Cumhuriyet rejimine geçişle birlikte beden eğitimi ve spor, aydınlanmış yurttaşın inşasında ana faktörlerden biri olmuştur. Hatta Cumhuriyet, Osmanlı’nın “Avrupa’nın hasta adamı”

86

imajından kurtulmak için beden eğitimi yoluyla sağlıklı yurttaşların inşasına büyük öncelik vermiştir (Lüküslü ve Dinçşahin, 2013). Atatürk henüz Cumhuriyet yönetimi oluşturulmadan eğitimle ilgili görüşlerini ortaya koymuş ve eğitimin her türlü yabancı etkiden uzak, geçmişin karanlık hurafelerinden arındırılmış, tamamıyla milli karakterli ve yerli bir eğitim olması gerektiğinin altını çizmiştir (Türkmen, 2013). Öztürkmen ve Atabeyoğlu, Mustafa Kemal Atatürk’ün beden eğitimine verdiği önemin üzerinde durarak, günlük spor gazetesi L’auto’nun; “Dünya’da beden eğitimini zorunlu hale getiren ilk lider” olarak nitelendirdiğinden bahsetmektedir (Atabeyoğlu, 1989; Öztürkmen, 2002).
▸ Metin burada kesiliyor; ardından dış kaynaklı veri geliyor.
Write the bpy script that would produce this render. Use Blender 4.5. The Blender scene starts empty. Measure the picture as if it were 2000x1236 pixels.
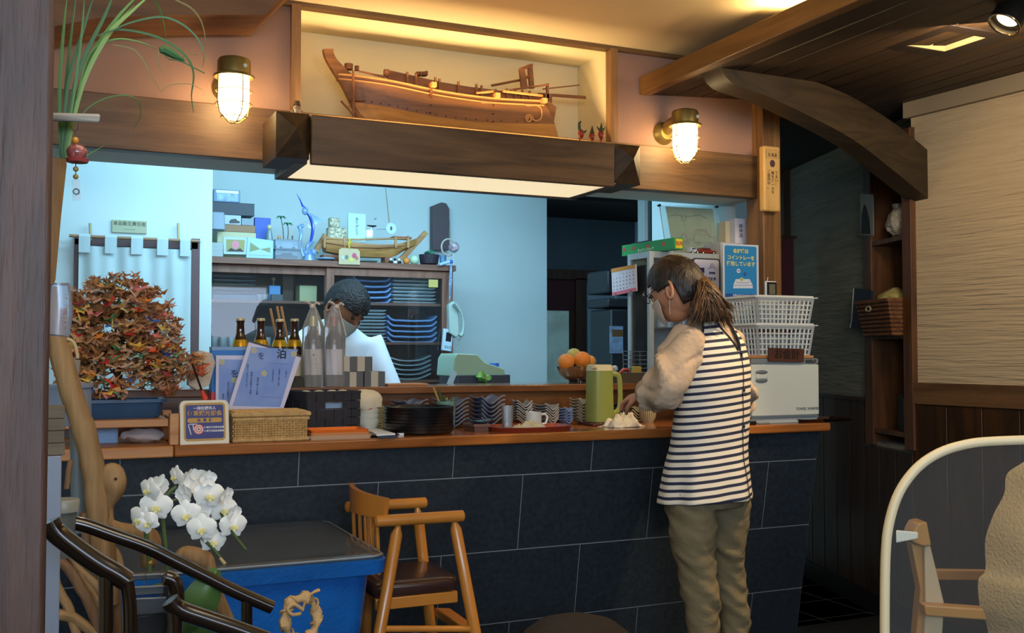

Tanyer’de (2010), Atatürk’ün beden eğitimi konusundaki hassasiyetini 1923 yılında Eskişehir’i ziyareti esnasında maarif müdürü ile geçen konuşmasını örnek vererek şöyle aktarır:

Gazi Paşa: ... İdman talimleri yapıyor musunuz? Maarif Müdürü: Evet, efendim yapıyoruz.

Gazi Paşa: Terbiye-i bedeniye çok mühim bir meseledir. Hangi usulü takip ediyorsunuz? Maarif Müdürü: Alman, İsveç…

Gazi Paşa: Alman mı, İsveç mi, yoksa başka bir usulü mü? Bu mes’ele çok mühimdir. Ulûm ve fünûn tedrisine hasrolunacak gayretin burada da ibrazı lâzımdır. Evlâdı memlekete hangi usuldeki terbiye-i bedeniyenin müsmir olacağını bilmek iktizâ eder.

Maarif Müdürü: Bendenizin ihtisasım yoktur.

Gazi Paşa: Gerçi benim de ihtisasım yoktur. Fakat yapılacak usul, semere verecek usuller olmalıdır. Bu hususta çocuk yetiştirenlerin, aile reislerinin de, babaların da fikirleri olmak lâzım gelir. Yoksa her çocuğu, herhangi bir terbiye-i bedeniye mualliminin eline veremeyiz. Biz de mekteplerden geçtik, fakat bize bunu ne yaptıran, ne de yapan ehemmiyetini takdir etti. Ruhî ve dimaği mesâilde terbiye-i bedeniyenin tesiri malûmdur.